Nichol points to a wanted-car alert, which has pulled in information from a database that the South African Police Service or SAPS, maintains for vehicles linked to criminal activity. “It is very important that you take note of these vehicles,” he reads in the comments that SAPS wrote as a warning to security guards tasked with responding to the alert and apprehending the perpetrators.

“They are involved in multiple home invasions and murders and are very dangerous. Use high-calibre weapons and will not hesitate to shoot. Call your security company and SAPS IMMEDIATELY.”

Vumacam uses a subscription-based model: entities registered with the private security industry regulator as well as SAPS and metropolitan police departments can rent access to whichever cluster of camera-feeds they want within the Proof 360 platform. In 2019, the company charged 730 South African rand (roughly $50) a month per camera. It declined to give its latest pricing.

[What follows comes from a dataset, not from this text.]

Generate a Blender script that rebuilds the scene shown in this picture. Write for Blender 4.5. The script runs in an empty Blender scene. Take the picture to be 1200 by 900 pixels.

The bulk of Vumacam’s subscribers have thus far been private security companies like AI Surveillance, which supply anything from armed guards to monitoring for a wide range of clients, including schools, businesses, and residential neighbourhoods. This was always the plan: Vumacam CEO Croock started AI Surveillance with Nichol shortly after founding Vumacam and then stepped away to avoid conflicts with other Vumacam customers.

Today a Vumacam subscription has become a de facto standard for security companies that operate in and around Johannesburg’s more affluent suburbs and commercial areas.

“I don’t see a public space provider being able to effectively provide public security without the cameras,” says Ryan Roseveare, who lives in Craighall Park, one of the first suburbs in the country to adopt Vumacam.